Geçen hafta başka bir haber; Hollanda yarı iletken üretiminde kullanılan makine üreticisi ile Tayvan yarı iletken üreticisi firmanın Çin’in Tayvan’ı işgali durumunda yarı iletken makinelerinin kullanımının uzaktan kumanda ile durdurulabileceğini açıklamasıydı.
BROOKS’UN ‘X’LERİ
Her iki taraf da birbirlerine karşı satranç tahtası üzerinde hamle yapıyordu. 30 yıldan bu yana çözülmeyen Karabağ sorununun 45 günlük bir savaş sonrası çözülmesi ve Azerbaycan ile İran’ın aralarında uzlaşılmaz sanılan sorunun çözüm yoluna girmesi, bunlarla birlikte anlam ifade ediyordu.
Londra ve New York bankerlerinin sözcülerinden Robin Brooks’un attığı “x”’ler ise Atlantik açısından sorunun çok derin olduğunu anlatıyordu. Bir iletide Çin’in Rusya’ya ihracatının artmasının, Çin’in tarafını seçtiği anlamına geldiğini; Suudi Arabistan’ın Çin’den ithalatının artmasının da Suud’ların yeni bir ittifaka doğru yöneldiğinin bir göstergesi olduğunu anlatıyordu. Neredeyse tüm Avrupa ülkelerinin Rusya’ya yaptırım uygulama kararı sonrasında, küçük bir ülke olan Kırgızistan kullanılarak milyarlarca dolarlık ihracatı Rusya’ya gerçekleştirmesinin Atlantik ittifakının kendi içinde büyük çatlak olduğunun göstergesi olduğunu anlatıyordu.

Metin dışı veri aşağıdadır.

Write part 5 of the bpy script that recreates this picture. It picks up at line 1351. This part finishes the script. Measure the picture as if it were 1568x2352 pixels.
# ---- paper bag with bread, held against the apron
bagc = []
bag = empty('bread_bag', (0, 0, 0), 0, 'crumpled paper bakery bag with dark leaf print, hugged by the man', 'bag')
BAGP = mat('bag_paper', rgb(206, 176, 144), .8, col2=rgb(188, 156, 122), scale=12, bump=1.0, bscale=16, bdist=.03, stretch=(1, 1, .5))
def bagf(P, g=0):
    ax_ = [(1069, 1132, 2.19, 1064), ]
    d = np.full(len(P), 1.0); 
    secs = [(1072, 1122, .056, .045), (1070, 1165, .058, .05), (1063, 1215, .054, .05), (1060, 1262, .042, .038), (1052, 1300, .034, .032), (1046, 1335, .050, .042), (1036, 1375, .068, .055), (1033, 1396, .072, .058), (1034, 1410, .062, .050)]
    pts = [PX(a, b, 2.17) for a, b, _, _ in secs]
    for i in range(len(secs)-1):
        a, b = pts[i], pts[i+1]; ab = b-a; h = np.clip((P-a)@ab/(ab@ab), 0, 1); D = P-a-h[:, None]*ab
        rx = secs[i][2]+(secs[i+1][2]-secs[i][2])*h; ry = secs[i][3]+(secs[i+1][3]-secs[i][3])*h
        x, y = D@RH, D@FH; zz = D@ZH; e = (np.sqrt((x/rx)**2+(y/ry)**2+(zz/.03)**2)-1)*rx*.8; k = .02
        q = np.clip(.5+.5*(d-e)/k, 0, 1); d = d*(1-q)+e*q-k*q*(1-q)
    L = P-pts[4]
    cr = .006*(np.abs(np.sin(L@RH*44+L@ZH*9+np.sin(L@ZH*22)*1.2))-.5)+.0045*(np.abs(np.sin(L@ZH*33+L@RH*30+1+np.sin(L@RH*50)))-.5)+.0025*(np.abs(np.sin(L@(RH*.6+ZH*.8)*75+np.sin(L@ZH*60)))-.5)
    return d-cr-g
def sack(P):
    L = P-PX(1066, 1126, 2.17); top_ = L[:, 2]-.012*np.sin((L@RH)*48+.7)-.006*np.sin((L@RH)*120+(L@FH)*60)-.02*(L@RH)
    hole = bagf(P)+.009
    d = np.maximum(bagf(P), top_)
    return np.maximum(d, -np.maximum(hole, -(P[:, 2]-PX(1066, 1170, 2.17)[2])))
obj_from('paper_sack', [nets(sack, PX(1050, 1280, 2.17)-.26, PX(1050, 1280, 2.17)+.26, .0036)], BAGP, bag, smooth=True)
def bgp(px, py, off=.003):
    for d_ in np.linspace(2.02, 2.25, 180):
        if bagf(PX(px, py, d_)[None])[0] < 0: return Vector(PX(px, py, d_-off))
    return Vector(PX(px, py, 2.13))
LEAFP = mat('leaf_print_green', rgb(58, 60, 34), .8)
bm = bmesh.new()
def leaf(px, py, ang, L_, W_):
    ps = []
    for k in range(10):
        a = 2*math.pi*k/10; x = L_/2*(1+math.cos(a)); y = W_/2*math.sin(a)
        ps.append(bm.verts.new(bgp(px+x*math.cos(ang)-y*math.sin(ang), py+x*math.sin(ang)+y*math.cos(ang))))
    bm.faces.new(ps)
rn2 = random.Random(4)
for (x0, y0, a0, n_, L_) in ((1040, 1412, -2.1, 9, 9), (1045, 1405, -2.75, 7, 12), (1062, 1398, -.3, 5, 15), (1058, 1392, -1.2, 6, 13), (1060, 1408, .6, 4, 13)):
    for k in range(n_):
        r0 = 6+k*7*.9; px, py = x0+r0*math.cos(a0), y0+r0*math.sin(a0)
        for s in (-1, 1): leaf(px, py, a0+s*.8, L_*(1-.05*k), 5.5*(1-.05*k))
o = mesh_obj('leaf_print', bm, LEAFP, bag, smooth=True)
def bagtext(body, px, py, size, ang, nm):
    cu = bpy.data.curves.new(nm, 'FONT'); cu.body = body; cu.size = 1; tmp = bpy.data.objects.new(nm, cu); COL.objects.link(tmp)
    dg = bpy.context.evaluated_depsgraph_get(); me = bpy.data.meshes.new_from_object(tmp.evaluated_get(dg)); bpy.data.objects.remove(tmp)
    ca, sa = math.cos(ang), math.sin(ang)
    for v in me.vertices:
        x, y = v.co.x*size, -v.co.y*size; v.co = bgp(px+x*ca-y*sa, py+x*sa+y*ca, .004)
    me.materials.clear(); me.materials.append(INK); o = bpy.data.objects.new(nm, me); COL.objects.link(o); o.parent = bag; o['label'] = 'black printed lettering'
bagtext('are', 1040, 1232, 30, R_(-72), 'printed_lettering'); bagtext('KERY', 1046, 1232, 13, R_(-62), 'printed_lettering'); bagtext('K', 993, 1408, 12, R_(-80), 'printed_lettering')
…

Dünya yeniden şekilleniyor. Biz yeniden şekillenen bu dünyada yerimizi alacağız. Bu yer alma biraz gecikmeli olabilir. Ama imkânsız sanılan ilişkilerin kuruluyor olması, bu yönelimin bir yerden sonra akarak gerçekleşeceğini bize söylemektedir.